Tobacco

Iowa Considers Taxing RYO

Bill would treat cigarette rollers as vending machines

DES MOINES, Iowa -- State lawmakers in Iowa are looking at legislation designed to tax roll-your-own (RYO) cigarette machines that allow users to produce their own tobacco products at about half the price of buying cigarettes at retail, reported The Gazette.

State Senator Pam Jochum (D) said owners of RYO machines that cost about $35,000 have set up storefronts where customers can purchase loose tobacco and tubes with or without filters and then rent the machine to produce up to 200 rolled cigarettes in about 10 minutes.

She said the products are assessed state sales tax but not cigarette or excise taxes like similar manufactured cigarettes.

"We are closing a technical tax loophole that has allowed these roll your owns to escape or evade taxation," said Jochum, floor manager of Senate File 2328--a wide-ranging bill offered by the state Department of Revenue that seeks a number of changes that includes treating cigarette rollers as vending machines and increasing the tax on store-rolled cigarettes.

The tax change sought by the state revenue department would not apply to hand-rolled cigarettes that consumers who purchase loose tobacco might make at work or home, said the report.

Jochum said she views the issue as one of tax equity in requiring owners of RYO machines to pay the same tax that cigarette makers pay.

However, Jeffrey Burd, an Ohio attorney representing a company with RYO machines in Iowa, said the situation in Iowa is a "very unholy alliance" of anti-smoking advocates and big tobacco manufacturers, distributors and retailers working together to snuff out a budding business.

"They don't want to level the playing field, they want to demolish the playing field," he told the newspaper. Burd contended that people who roll their own cigarettes pay tobacco tax at a rate of 50% of the wholesale price of the tobacco and the idea that a loophole exists in Iowa's law "is a myth."

He said the provisions in S.F. 2328 would put small businesspeople who purchased RYO machines out of business.

"This bill would treat some people who roll their own cigarettes differently than others," Burd said. He noted that similar efforts have been tried in at least 26 states, with a few succeeding but most failing.

Jochum said proponents try to portray the RYO operations as mom-and-pop shops, but generally the businesses are operated by out-of-state owners who have placed machines in Dubuque, Marion, Davenport and Burlington.
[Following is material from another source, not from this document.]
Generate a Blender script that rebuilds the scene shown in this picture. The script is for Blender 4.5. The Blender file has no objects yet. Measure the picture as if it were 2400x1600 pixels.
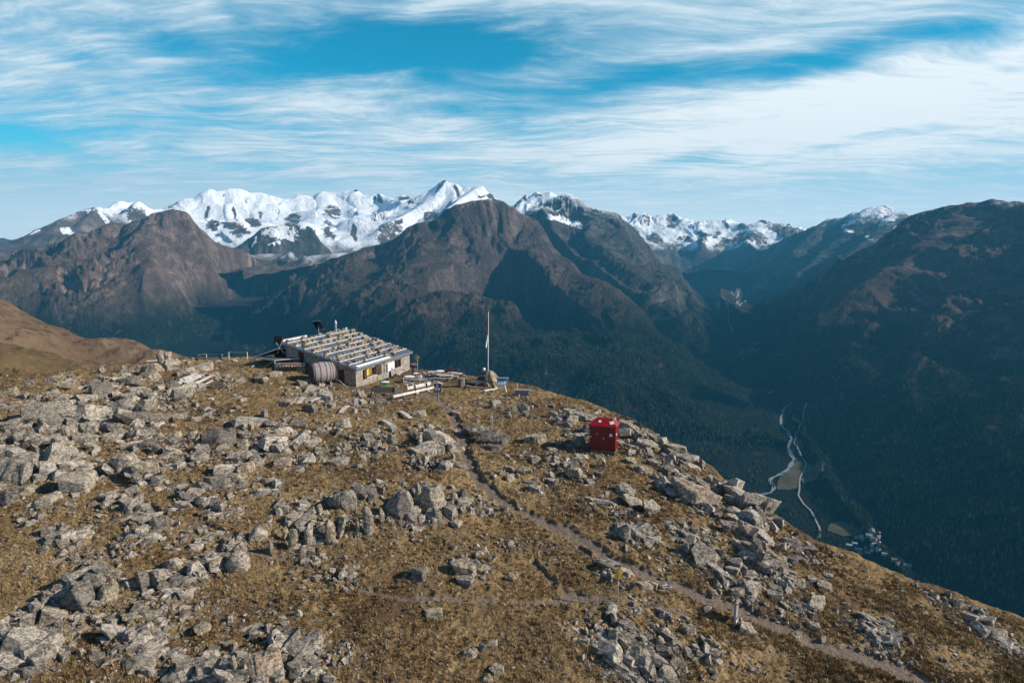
import bpy, bmesh, math, random
import numpy as np
from mathutils import Vector, Matrix

SC = bpy.context.scene
COL = SC.collection
R = math.radians

# ------------------------------------------------------------------ camera
CAMZ = 17.6
PITCH = R(8.36)
FPX = 1600.0                                  # focal length in photo pixels (2400 wide)
cam_d = bpy.data.cameras.new('camera')
cam_d.sensor_width = 36.0
cam_d.lens = 24.0
cam_d.clip_start = 0.5
cam_d.clip_end = 80000
cam = bpy.data.objects.new('camera', cam_d)
COL.objects.link(cam)
cam.location = (0, 0, CAMZ)
cam.rotation_euler = (R(90) - PITCH, 0, 0)
SC.camera = cam

# ------------------------------------------------------------------ sun
SUN_AZ = R(-9)          # from +x (right) towards +y (away)
SUN_EL = R(28.5)
SUN = Vector((math.cos(SUN_EL) * math.cos(SUN_AZ), math.cos(SUN_EL) * math.sin(SUN_AZ), math.sin(SUN_EL)))
sun_d = bpy.data.lights.new('sun', 'SUN')
sun_d.energy = 5.0
sun_d.angle = R(0.5)
sun_d.color = (1.0, 0.91, 0.79)
sun = bpy.data.objects.new('sun', sun_d)
COL.objects.link(sun)
sun.rotation_euler = SUN.to_track_quat('Z', 'Y').to_euler()
SC.view_settings.view_transform = 'Standard'
SC.view_settings.look = 'None'
SC.view_settings.gamma = 1
SC.view_settings.exposure = 0.50
SC.render.engine = 'CYCLES'
SC.cycles.use_denoising = True
SC.cycles.max_bounces = 5
SC.cycles.diffuse_bounces = 2
SC.cycles.volume_bounces = 0

# ------------------------------------------------------------------ node helper
class NT:
    def __init__(s, tree):
        s.t = tree; s.n = tree.nodes; s.l = tree.links
    def new(s, kind, **kw):
        nd = s.n.new(kind)
        for k, v in kw.items(): setattr(nd, k, v)
        return nd
    def put(s, sock, v):
        if isinstance(v, bpy.types.NodeSocket): s.l.new(v, sock)
        elif v is not None:
            if isinstance(v, (tuple, list)) and len(v) == 3 and sock.type == 'RGBA': v = (*v, 1)
            sock.default_value = v
    def math(s, op, a, b=None, c=None, clamp=False):
        nd = s.new('ShaderNodeMath', operation=op, use_clamp=clamp)
        s.put(nd.inputs[0], a)
        if b is not None: s.put(nd.inputs[1], b)
        if c is not None: s.put(nd.inputs[2], c)
        return nd.outputs[0]
    def add(s, a, b): return s.math('ADD', a, b)
    def mul(s, a, b): return s.math('MULTIPLY', a, b)
    def sstep(s, x, a, b, lo=0.0, hi=1.0):
        nd = s.new('ShaderNodeMapRange', interpolation_type='SMOOTHSTEP')
        for i, v in enumerate((x, a, b, lo, hi)): s.put(nd.inputs[i], v)
        return nd.outputs[0]
    def noise(s, vec, scale, detail=4, rough=0.55, dist=0.0, lac=2.0):
        nd = s.new('ShaderNodeTexNoise')
        if vec is not None: s.put(nd.inputs['Vector'], vec)
        s.put(nd.inputs['Scale'], scale); s.put(nd.inputs['Detail'], detail)
        s.put(nd.inputs['Roughness'], rough); s.put(nd.inputs['Distortion'], dist); s.put(nd.inputs['Lacunarity'], lac)
        return nd.outputs[0]
    def voro(s, vec, scale, feature='F1', out='Distance', rnd=1.0):
        nd = s.new('ShaderNodeTexVoronoi', feature=feature)
        if vec is not None: s.put(nd.inputs['Vector'], vec)
        s.put(nd.inputs['Scale'], scale); s.put(nd.inputs['Randomness'], rnd)
        return nd.outputs[out]
    def map(s, vec, loc=(0, 0, 0), rot=(0, 0, 0), sc=(1, 1, 1)):
        nd = s.new('ShaderNodeMapping')
        s.put(nd.inputs[0], vec); nd.inputs[1].default_value = loc; nd.inputs[2].default_value = rot; nd.inputs[3].default_value = sc
        return nd.outputs[0]
    def mix(s, f, a, b, mode='MIX'):
        nd = s.new('ShaderNodeMix', data_type='RGBA', blend_type=mode)
        s.put(nd.inputs[0], f); s.put(nd.inputs[6], a); s.put(nd.inputs[7], b)
        return nd.outputs[2]
    def ramp(s, f, stops):
        nd = s.new('ShaderNodeValToRGB')
        cr = nd.color_ramp
        while len(cr.elements) < len(stops): cr.elements.new(0.5)
        for e, (p, c) in zip(cr.elements, stops):
            e.position = p; e.color = (*c, 1) if len(c) == 3 else c
        s.put(nd.inputs[0], f)
        return nd.outputs[0]
    def sep(s, v):
        nd = s.new('ShaderNodeSeparateXYZ'); s.put(nd.inputs[0], v); return nd.outputs
    def comb(s, x, y, z):
        nd = s.new('ShaderNodeCombineXYZ')
        for i, v in enumerate((x, y, z)): s.put(nd.inputs[i], v)
        return nd.outputs[0]
    def attr(s, name):
        return s.new('ShaderNodeAttribute', attribute_name=name).outputs
    def bump(s, h, strength=0.5, dist=1.0, normal=None):
        nd = s.new('ShaderNodeBump')
        nd.inputs['Strength'].default_value = strength; nd.inputs['Distance'].default_value = dist
        s.put(nd.inputs['Height'], h)
        if normal is not None: s.put(nd.inputs['Normal'], normal)
        return nd.outputs[0]

def material(name, rough=0.85, color=None, metal=0.0, spec=0.3):
    m = bpy.data.materials.new(name); m.use_nodes = True
    t = NT(m.node_tree)
    b = m.node_tree.nodes['Principled BSDF']
    b.inputs['Roughness'].default_value = rough
    b.inputs['Metallic'].default_value = metal
    b.inputs['Specular IOR Level'].default_value = spec
    if color is not None: b.inputs['Base Color'].default_value = (*color, 1)
    return m, t, b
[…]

With five machines currently known in Iowa and at least six more on order, the Dubuque Democrat said she hopes lawmakers get in front on the taxation issue to avoid a repeat of the TouchPlay situation where businesses who purchased state lottery devices were hurt when the legislature pulled the plug on the program.

"Our concern is a lot of innocent people will purchase [RYO machines] only to have the state say you can't do it," she said. "We're trying to address it early on before this blossoms into something very large."